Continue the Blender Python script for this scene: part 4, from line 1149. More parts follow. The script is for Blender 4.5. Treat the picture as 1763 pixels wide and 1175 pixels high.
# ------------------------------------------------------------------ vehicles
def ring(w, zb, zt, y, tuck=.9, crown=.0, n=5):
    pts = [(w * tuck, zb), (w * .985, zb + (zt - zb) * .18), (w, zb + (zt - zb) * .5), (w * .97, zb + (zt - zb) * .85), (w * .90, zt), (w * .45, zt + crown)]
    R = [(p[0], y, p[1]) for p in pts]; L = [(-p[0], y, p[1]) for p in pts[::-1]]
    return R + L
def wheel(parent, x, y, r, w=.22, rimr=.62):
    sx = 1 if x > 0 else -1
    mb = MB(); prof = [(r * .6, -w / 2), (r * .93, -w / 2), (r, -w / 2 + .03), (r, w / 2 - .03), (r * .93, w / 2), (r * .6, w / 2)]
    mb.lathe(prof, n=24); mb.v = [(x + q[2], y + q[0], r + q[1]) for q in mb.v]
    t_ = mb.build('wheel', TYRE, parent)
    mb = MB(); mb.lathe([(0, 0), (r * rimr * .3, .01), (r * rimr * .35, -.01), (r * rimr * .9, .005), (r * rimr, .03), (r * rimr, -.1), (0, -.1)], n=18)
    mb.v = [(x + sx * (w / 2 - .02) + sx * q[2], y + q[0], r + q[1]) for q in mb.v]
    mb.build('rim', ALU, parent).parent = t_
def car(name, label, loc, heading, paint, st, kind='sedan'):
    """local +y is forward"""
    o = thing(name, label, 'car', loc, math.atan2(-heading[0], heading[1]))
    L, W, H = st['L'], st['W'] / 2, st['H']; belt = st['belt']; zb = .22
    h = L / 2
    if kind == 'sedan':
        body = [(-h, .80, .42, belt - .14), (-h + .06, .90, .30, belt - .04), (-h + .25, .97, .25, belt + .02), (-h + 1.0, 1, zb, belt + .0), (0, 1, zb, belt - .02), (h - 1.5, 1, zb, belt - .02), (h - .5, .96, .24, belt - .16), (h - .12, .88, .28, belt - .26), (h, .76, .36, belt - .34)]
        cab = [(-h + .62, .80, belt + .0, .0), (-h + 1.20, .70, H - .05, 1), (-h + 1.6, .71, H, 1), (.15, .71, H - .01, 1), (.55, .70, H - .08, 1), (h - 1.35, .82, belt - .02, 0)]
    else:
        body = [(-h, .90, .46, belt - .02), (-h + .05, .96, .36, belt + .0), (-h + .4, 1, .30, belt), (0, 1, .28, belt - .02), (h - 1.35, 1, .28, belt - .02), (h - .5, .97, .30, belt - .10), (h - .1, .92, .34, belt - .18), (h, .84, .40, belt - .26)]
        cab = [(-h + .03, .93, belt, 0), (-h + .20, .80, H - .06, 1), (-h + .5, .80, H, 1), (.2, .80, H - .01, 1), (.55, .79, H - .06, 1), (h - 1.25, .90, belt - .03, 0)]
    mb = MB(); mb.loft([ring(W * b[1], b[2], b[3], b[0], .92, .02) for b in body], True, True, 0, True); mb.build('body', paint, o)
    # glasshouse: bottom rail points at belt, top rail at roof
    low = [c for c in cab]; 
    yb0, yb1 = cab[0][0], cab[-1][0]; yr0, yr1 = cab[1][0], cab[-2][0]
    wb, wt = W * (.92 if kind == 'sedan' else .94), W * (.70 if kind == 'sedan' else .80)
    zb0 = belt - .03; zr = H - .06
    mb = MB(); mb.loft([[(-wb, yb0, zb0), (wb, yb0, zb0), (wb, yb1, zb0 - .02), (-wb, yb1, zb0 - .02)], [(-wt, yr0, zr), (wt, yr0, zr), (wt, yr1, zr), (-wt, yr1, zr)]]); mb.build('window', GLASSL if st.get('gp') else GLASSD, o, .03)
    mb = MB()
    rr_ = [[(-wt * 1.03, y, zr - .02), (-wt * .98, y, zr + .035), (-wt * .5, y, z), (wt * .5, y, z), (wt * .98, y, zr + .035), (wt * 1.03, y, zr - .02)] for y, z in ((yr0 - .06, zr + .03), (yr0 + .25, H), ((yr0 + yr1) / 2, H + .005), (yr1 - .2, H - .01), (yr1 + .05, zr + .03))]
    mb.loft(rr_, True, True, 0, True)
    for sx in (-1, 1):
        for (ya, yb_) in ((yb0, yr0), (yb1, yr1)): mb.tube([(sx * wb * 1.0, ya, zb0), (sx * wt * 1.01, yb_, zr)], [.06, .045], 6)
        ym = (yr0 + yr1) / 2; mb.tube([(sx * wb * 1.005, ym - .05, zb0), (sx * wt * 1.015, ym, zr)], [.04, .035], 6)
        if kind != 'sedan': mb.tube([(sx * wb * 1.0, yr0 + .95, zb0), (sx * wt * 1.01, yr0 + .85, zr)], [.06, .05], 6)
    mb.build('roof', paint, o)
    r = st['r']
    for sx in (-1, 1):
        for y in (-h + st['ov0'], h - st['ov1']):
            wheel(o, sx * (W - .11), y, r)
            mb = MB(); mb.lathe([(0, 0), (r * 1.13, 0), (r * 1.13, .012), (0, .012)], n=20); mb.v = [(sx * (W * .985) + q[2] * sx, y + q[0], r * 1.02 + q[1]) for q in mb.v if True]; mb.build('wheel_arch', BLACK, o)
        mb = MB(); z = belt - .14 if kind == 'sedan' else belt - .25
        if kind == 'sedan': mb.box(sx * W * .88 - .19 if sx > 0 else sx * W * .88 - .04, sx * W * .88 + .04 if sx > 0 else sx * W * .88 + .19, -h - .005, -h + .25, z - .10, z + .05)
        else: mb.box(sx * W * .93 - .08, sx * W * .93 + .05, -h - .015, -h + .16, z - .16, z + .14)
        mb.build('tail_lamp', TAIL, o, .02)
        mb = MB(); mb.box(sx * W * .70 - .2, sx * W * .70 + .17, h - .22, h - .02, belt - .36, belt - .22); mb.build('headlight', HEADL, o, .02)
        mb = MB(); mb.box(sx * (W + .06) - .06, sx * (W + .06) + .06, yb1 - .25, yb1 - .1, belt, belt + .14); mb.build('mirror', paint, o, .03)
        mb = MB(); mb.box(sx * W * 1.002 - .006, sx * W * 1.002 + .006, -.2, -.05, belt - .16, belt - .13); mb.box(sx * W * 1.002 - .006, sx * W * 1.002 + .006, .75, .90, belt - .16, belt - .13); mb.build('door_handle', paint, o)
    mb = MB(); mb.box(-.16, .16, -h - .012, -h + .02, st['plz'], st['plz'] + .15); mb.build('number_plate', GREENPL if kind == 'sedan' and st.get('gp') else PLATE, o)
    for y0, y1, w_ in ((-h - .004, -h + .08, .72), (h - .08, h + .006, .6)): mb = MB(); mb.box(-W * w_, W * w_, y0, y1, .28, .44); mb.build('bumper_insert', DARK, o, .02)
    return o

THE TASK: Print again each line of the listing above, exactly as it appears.

EXERCISE RESULT:
Continue the Blender Python script for this scene: part 4, from line 1149. More parts follow. The script is for Blender 4.5. Treat the picture as 1763 pixels wide and 1175 pixels high.
# ------------------------------------------------------------------ vehicles
def ring(w, zb, zt, y, tuck=.9, crown=.0, n=5):
    pts = [(w * tuck, zb), (w * .985, zb + (zt - zb) * .18), (w, zb + (zt - zb) * .5), (w * .97, zb + (zt - zb) * .85), (w * .90, zt), (w * .45, zt + crown)]
    R = [(p[0], y, p[1]) for p in pts]; L = [(-p[0], y, p[1]) for p in pts[::-1]]
    return R + L
def wheel(parent, x, y, r, w=.22, rimr=.62):
    sx = 1 if x > 0 else -1
    mb = MB(); prof = [(r * .6, -w / 2), (r * .93, -w / 2), (r, -w / 2 + .03), (r, w / 2 - .03), (r * .93, w / 2), (r * .6, w / 2)]
    mb.lathe(prof, n=24); mb.v = [(x + q[2], y + q[0], r + q[1]) for q in mb.v]
    t_ = mb.build('wheel', TYRE, parent)
    mb = MB(); mb.lathe([(0, 0), (r * rimr * .3, .01), (r * rimr * .35, -.01), (r * rimr * .9, .005), (r * rimr, .03), (r * rimr, -.1), (0, -.1)], n=18)
    mb.v = [(x + sx * (w / 2 - .02) + sx * q[2], y + q[0], r + q[1]) for q in mb.v]
    mb.build('rim', ALU, parent).parent = t_
def car(name, label, loc, heading, paint, st, kind='sedan'):
    """local +y is forward"""
    o = thing(name, label, 'car', loc, math.atan2(-heading[0], heading[1]))
    L, W, H = st['L'], st['W'] / 2, st['H']; belt = st['belt']; zb = .22
    h = L / 2
    if kind == 'sedan':
        body = [(-h, .80, .42, belt - .14), (-h + .06, .90, .30, belt - .04), (-h + .25, .97, .25, belt + .02), (-h + 1.0, 1, zb, belt + .0), (0, 1, zb, belt - .02), (h - 1.5, 1, zb, belt - .02), (h - .5, .96, .24, belt - .16), (h - .12, .88, .28, belt - .26), (h, .76, .36, belt - .34)]
        cab = [(-h + .62, .80, belt + .0, .0), (-h + 1.20, .70, H - .05, 1), (-h + 1.6, .71, H, 1), (.15, .71, H - .01, 1), (.55, .70, H - .08, 1), (h - 1.35, .82, belt - .02, 0)]
    else:
        body = [(-h, .90, .46, belt - .02), (-h + .05, .96, .36, belt + .0), (-h + .4, 1, .30, belt), (0, 1, .28, belt - .02), (h - 1.35, 1, .28, belt - .02), (h - .5, .97, .30, belt - .10), (h - .1, .92, .34, belt - .18), (h, .84, .40, belt - .26)]
        cab = [(-h + .03, .93, belt, 0), (-h + .20, .80, H - .06, 1), (-h + .5, .80, H, 1), (.2, .80, H - .01, 1), (.55, .79, H - .06, 1), (h - 1.25, .90, belt - .03, 0)]
    mb = MB(); mb.loft([ring(W * b[1], b[2], b[3], b[0], .92, .02) for b in body], True, True, 0, True); mb.build('body', paint, o)
    # glasshouse: bottom rail points at belt, top rail at roof
    low = [c for c in cab]; 
    yb0, yb1 = cab[0][0], cab[-1][0]; yr0, yr1 = cab[1][0], cab[-2][0]
    wb, wt = W * (.92 if kind == 'sedan' else .94), W * (.70 if kind == 'sedan' else .80)
    zb0 = belt - .03; zr = H - .06
    mb = MB(); mb.loft([[(-wb, yb0, zb0), (wb, yb0, zb0), (wb, yb1, zb0 - .02), (-wb, yb1, zb0 - .02)], [(-wt, yr0, zr), (wt, yr0, zr), (wt, yr1, zr), (-wt, yr1, zr)]]); mb.build('window', GLASSL if st.get('gp') else GLASSD, o, .03)
    mb = MB()
    rr_ = [[(-wt * 1.03, y, zr - .02), (-wt * .98, y, zr + .035), (-wt * .5, y, z), (wt * .5, y, z), (wt * .98, y, zr + .035), (wt * 1.03, y, zr - .02)] for y, z in ((yr0 - .06, zr + .03), (yr0 + .25, H), ((yr0 + yr1) / 2, H + .005), (yr1 - .2, H - .01), (yr1 + .05, zr + .03))]
    mb.loft(rr_, True, True, 0, True)
    for sx in (-1, 1):
        for (ya, yb_) in ((yb0, yr0), (yb1, yr1)): mb.tube([(sx * wb * 1.0, ya, zb0), (sx * wt * 1.01, yb_, zr)], [.06, .045], 6)
        ym = (yr0 + yr1) / 2; mb.tube([(sx * wb * 1.005, ym - .05, zb0), (sx * wt * 1.015, ym, zr)], [.04, .035], 6)
        if kind != 'sedan': mb.tube([(sx * wb * 1.0, yr0 + .95, zb0), (sx * wt * 1.01, yr0 + .85, zr)], [.06, .05], 6)
    mb.build('roof', paint, o)
    r = st['r']
    for sx in (-1, 1):
        for y in (-h + st['ov0'], h - st['ov1']):
            wheel(o, sx * (W - .11), y, r)
            mb = MB(); mb.lathe([(0, 0), (r * 1.13, 0), (r * 1.13, .012), (0, .012)], n=20); mb.v = [(sx * (W * .985) + q[2] * sx, y + q[0], r * 1.02 + q[1]) for q in mb.v if True]; mb.build('wheel_arch', BLACK, o)
        mb = MB(); z = belt - .14 if kind == 'sedan' else belt - .25
        if kind == 'sedan': mb.box(sx * W * .88 - .19 if sx > 0 else sx * W * .88 - .04, sx * W * .88 + .04 if sx > 0 else sx * W * .88 + .19, -h - .005, -h + .25, z - .10, z + .05)
        else: mb.box(sx * W * .93 - .08, sx * W * .93 + .05, -h - .015, -h + .16, z - .16, z + .14)
        mb.build('tail_lamp', TAIL, o, .02)
        mb = MB(); mb.box(sx * W * .70 - .2, sx * W * .70 + .17, h - .22, h - .02, belt - .36, belt - .22); mb.build('headlight', HEADL, o, .02)
        mb = MB(); mb.box(sx * (W + .06) - .06, sx * (W + .06) + .06, yb1 - .25, yb1 - .1, belt, belt + .14); mb.build('mirror', paint, o, .03)
        mb = MB(); mb.box(sx * W * 1.002 - .006, sx * W * 1.002 + .006, -.2, -.05, belt - .16, belt - .13); mb.box(sx * W * 1.002 - .006, sx * W * 1.002 + .006, .75, .90, belt - .16, belt - .13); mb.build('door_handle', paint, o)
    mb = MB(); mb.box(-.16, .16, -h - .012, -h + .02, st['plz'], st['plz'] + .15); mb.build('number_plate', GREENPL if kind == 'sedan' and st.get('gp') else PLATE, o)
    for y0, y1, w_ in ((-h - .004, -h + .08, .72), (h - .08, h + .006, .6)): mb = MB(); mb.box(-W * w_, W * w_, y0, y1, .28, .44); mb.build('bumper_insert', DARK, o, .02)
    return o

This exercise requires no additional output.